Our Galwan started his life as a porter with Sir Francis Younghusband when he was only twelve or so. In time he became Caravan bashi or incharge of caravans, put together by Western Explorers, that knocked around Central Asia, Tibet and Ladakh of the late 19th and early 20th Centuries. He was born around 1878, and died early on 13th March, 1925. One year after a lovable book that he had written of his life was published. It is in his own charming pidgin English. English that he had learnt during his expeditions with western explorers.

This is what Sir Francis Younghusband had to say of Galwan in the Introduction to Galwan's book: "He came of the very poorest. He started as a simple village lad. But in every situation he behaved like a gentleman."

He moved in a region where all who had been there - Dunmore, Younghusband,  Phelps, Church, Wellby, Roche, Sven Hedin, Bower, Littledale, Fillipo Filipi etc et al - would go crazy descibing the indescribable cold, solitude, misery, majesty and magnificence. Galwan strode that bleak, high, freezing world of mountains and deserts like a colossus, without whom those expeditions would not have gone so far or achieved that much.

Yet for him beauty was a camp where there was no work! From Leh to Kashgar was a forty four day's difficult trek, which for many Western explorer was an adventure in itself. Galwan used to do it just to join an expedition (like the Littledale's) at Kashgar or rush to Leh to collect his pay without a thought to his discomforts and danger or the majesty around him. To him the bitterly cold and endless wasteland from Pamirs to Takla Makan to Tengri Nor was a second home.

Of him the famous British explorer Dr. Tom Longstaff had written:
"Rasool Gulwan, our caravan leader was a great character. He had travelled through Tibet with Littledale, and with Robert Barrett, Phelps and Church and was rated very high by all of them.

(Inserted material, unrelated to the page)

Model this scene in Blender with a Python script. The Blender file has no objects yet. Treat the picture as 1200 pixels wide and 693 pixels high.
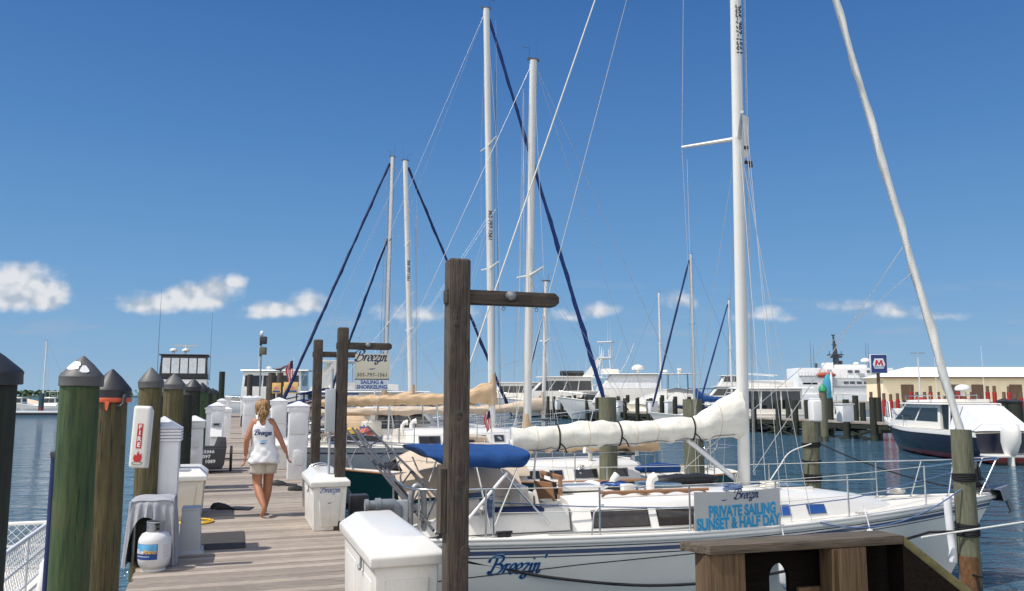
import bpy, bmesh, math, random
from mathutils import Vector, Matrix, Euler
random.seed(7)
R = math.radians
sc = bpy.context.scene
col = sc.collection

# ------------------------------------------------------------------ camera
F = 950.0; HORIZON = 463.0; EYE = 1.75          # pixel scale of the 1200 x 693 photo, eye above the dock
PITCH = math.atan((HORIZON - 346.5) / F)
cam = bpy.data.cameras.new('camera'); camo = bpy.data.objects.new('camera', cam); col.objects.link(camo)
cam.sensor_width = 36.0; cam.lens = 36.0 * F / 1200.0; cam.clip_end = 20000; cam.clip_start = 0.05
camo.location = (0, 0, EYE); camo.rotation_euler = (R(90) + PITCH, 0, 0)
sc.camera = camo
sc.view_settings.view_transform = 'Standard'; sc.view_settings.look = 'None'
sc.view_settings.exposure = 0.0; sc.view_settings.gamma = 1.0; sc.view_settings.use_curve_mapping = False
sc.cycles.max_bounces = 6; sc.cycles.diffuse_bounces = 3; sc.cycles.glossy_bounces = 3
sc.cycles.transmission_bounces = 4; sc.cycles.transparent_max_bounces = 6; sc.cycles.caustics_reflective = False
sc.cycles.caustics_refractive = False; sc.cycles.sample_clamp_indirect = 4.0

def ray(px, py):
    u = (px - 600) / F; v = (346.5 - py) / F
    cp, sp = math.cos(PITCH), math.sin(PITCH)
    return Vector((u, cp - v * sp, sp + v * cp))
def at(px, py, Y):                                # the point of the place at forward distance Y
    r = ray(px, py); return Vector((0, 0, EYE)) + r * (Y / r.y)
def ground(px, py, z=0.0):
    r = ray(px, py); return Vector((0, 0, EYE)) + r * ((z - EYE) / r.z)

# ------------------------------------------------------------------ light and sky
SUN_EL = 57.0; sx, sy = -0.95, -0.31
sv = Vector((sx * math.cos(R(SUN_EL)), sy * math.cos(R(SUN_EL)), math.sin(R(SUN_EL)))).normalized()
sl = bpy.data.lights.new('sun', 'SUN'); sl.energy = 4.3; sl.angle = R(0.53); sl.color = (1.0, 0.955, 0.89)
so = bpy.data.objects.new('sun', sl); col.objects.link(so)
so.rotation_euler = (-sv).to_track_quat('-Z', 'Y').to_euler()
SKY_STRENGTH = 0.1; SKY_SAT = 1.22; SKY_VAL = 0.92; FILL_CLOUD_L = 15.0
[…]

He was of the breed called Arghan, of a Yarkandi father by a Ladakhi mother. Inheriting the best characteristics of both the races, he was absolutely honest; he never took bribes nor offered them. "

Yet on pg 66 of his sometimes gossipy book Galwan naughtily admits to whacking commissions while buying supplies!

This book of his was written at the insistence of Mrs. KRE Barret and her husband Robert who had relied on Galwan for the success of their considerable explorations in Central Asia and Ladakh from 1902-5. Galwan's manuscripts were sent by snail mail till 1913. After editing by Mrs. Barrett, who lived in the US, the book was published by W. Heffers and Sons of Cambridge, UK, in 1924. The original manuscript of this book is at the Smithsoninan Museum, Washington D.C.. The quite unnecessary sub title of this book "To be read aloud" is an intervention by the editor, who seems to be making fun of his peculiar but attractive English.

 It has obviously been edited by a colonial mind, for he was not always complimentary of his Western bosses. His descendants mention incidents (obviously changed down the years) where Galwan described his bosses rather candidly. It was hard and thankless work being a Caravan bashi, and Galwan used to be berated and sometimes hit if things went awry. At the end of it all this brilliant adventurer was a labourer in colonial times and he was thought, by the Colonial administration, to have been suitably rewarded when the Deputy Commissioner of Leh in 1917 appointed him as a Head Governement Contractor. 

Below is a picture of the end of Chute Rungte Street. Once Galwan's house stood in lonely splendour such as this less crowded part of the street shows..>

His descendants now have a spacious guest house in Changspa, Leh..>

It is in a better, pleasanter and quieter suburb above Leh> 

Entrance to one of the rooms in Galwan Guest House>

His descendants also live there. Like his grand daughter in law, who was about 90 years old in 2008>

 This old lady has quite a few anecdeotes to tell of him, even though she may never have met him...>

The family will also proudly show off some of his things. Like this samovar, held by Galwan's great great grand daughter. He would not travel without this>

There are only four occasions that Galwan describes a scenery as "beautiful." I end with one of them. It is on page 215 and he describes a Valley after they have been turned back, north of Lhasa, from the Lake Tengri Nor (now called Nam Tso): "Now we camp there for a long time. Now the Goring valley was very beautiful, both sides tall mountains, and many of the mountain-tops covered with beautiful glacier and snow, and in the lovely valley very good pasture, good grass and little jungle of bushwood. That all sides look green, and in that valley run very clean water stream down."